Geocaching!

I’d been meaning to try Geocaching for a while… the combination of exploring places close to home that you wouldn’t normally go and messing around with technology in the process really appealed to me right from when I first heard about it. So when, during a late-night discussion of what we were going to do the next day, Gavin suggested we try geocaching, I was very excited.

Big sticks are essential geocaching equipment.

We decided to meet at Tesco at 1pm to buy supplies, then head off to Cammo for a walk and see if there were any caches near there. I think we all assumed someone else would take care of signing up for an account on geocaching.com and looking for caches in the right area and finding the GPS co-ordinates and all that stuff. But when we met up no-one actually had. One smart phone to the rescue, and soon we were on our way.

Gavin thought the geocache might be in there. It wasn't.

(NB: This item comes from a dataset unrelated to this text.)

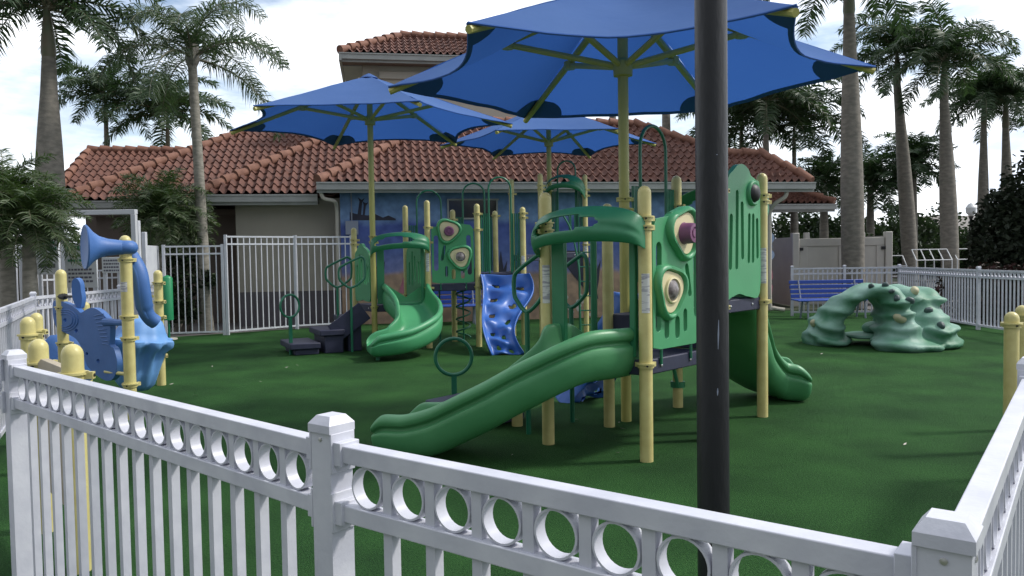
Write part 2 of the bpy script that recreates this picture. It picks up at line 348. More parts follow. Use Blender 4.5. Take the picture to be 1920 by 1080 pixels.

After getting parked and eating my sandwiches, I fired up the phone again and checked for caches nearby. There were several, more than we’d expected. Initially we were going to go for one at a nearby bridge as I knew roughly where it was, but we were tempted by a slightly further away one that was apparently full of CDs and DVDs instead. (Gavin was excited by the prospect of possibly finding a Nutty Professor DVD so we had to give him that chance).

First part of the route was straightforward enough… just down to the river and along. I hadn’t been that way in a long time so it was nice just to see it again. As we walked I messed around with my phone trying to find a good way of downloading the geocache’s co-ordinates. In the end I settled for just memorising them and then staring at the GPS app as our location gradually closed in on the cache’s. There’s probably a more high tech way of doing it but this way was quite fun.

Past Cramond Brig we took a wrong turn or two and the geocache web page decided to choose the worst moment to stop responding so we couldn’t check where we were supposed to have gone. But after retracing our steps and walking another few minutes we were looking at exactly the view in the photo on the web page. We knew we were close! I charged off into the trees, watching the GPS intently as the numbers counted down to the ones fixed in my head. Once again I made the mistake of paying too much attention to my phone and not enough to the real world, and walked straight past the cache without seeing it. But Alex had no phone to distract him… and he found it!

Alex finds the cache!

It was a big metal ammunition box. It reminded me slightly of the ammo dumps in an old board game I used to like (“Lost Valley of the Dinosaurs”), except those didn’t have “Geocache” written on the side in big white letters. Excitedly we pulled it open as Laura and Gavin, who’d been waiting to see if we were actually in the right place before getting too muddy, joined us. Sure enough, there was a big stack of CDs in there! We wrote our names in the log book and had a flick through the previous entries. This cache has been there quite a while, with log entries going back nearly 3 years. No Nutty Professor DVD sadly, but Gavin did pick out a CD (“This can be our geocaching CD!”) and we rummaged through our pockets and bags for something suitable to leave in exchange, but couldn’t find anything. (The general rules say you’re supposed to leave something of equal or better value, but this cache specifically said there was no need to because it’s usually so full of discs anyway, so we didn’t feel too bad. Though I still intend to go back and put something in there at some point).

What's inside?

We packed away the cache and put it back where we found it. All in all this was a pretty successful and fun start to the world of geocaching… I think I could easily get hooked on this, especially as everywhere I search there seem to be loads nearby! We were tempted to go and look for another one straight away but we were running out of daylight and out of time. We had to go and help Gavin’s Dad move his pool table instead, which is a long story (involving brittle slate tops that weigh as much as 3 people, one lift that the table would fit into with less than an inch to spare, a second lift that we discovered too late was an inch smaller than the first one, a garage door that stubbornly refused to open when we needed it most, and a long diversion route around the streets and up fifteen flights of stairs. Yes, fifteen… in fact, thirty if you count the little half-flights individually). On the plus side I did get some amazing pictures from his balcony, if I can manage to get them together into a panorama I might post it.

MoleThrower records his visit for posterity

Update: went again today (11/2/2012), found 4 this time, around north east Edinburgh, and found lots of little corners of the city we never knew existed. Also found a very nice Android app (c:geo) that helped for finding them.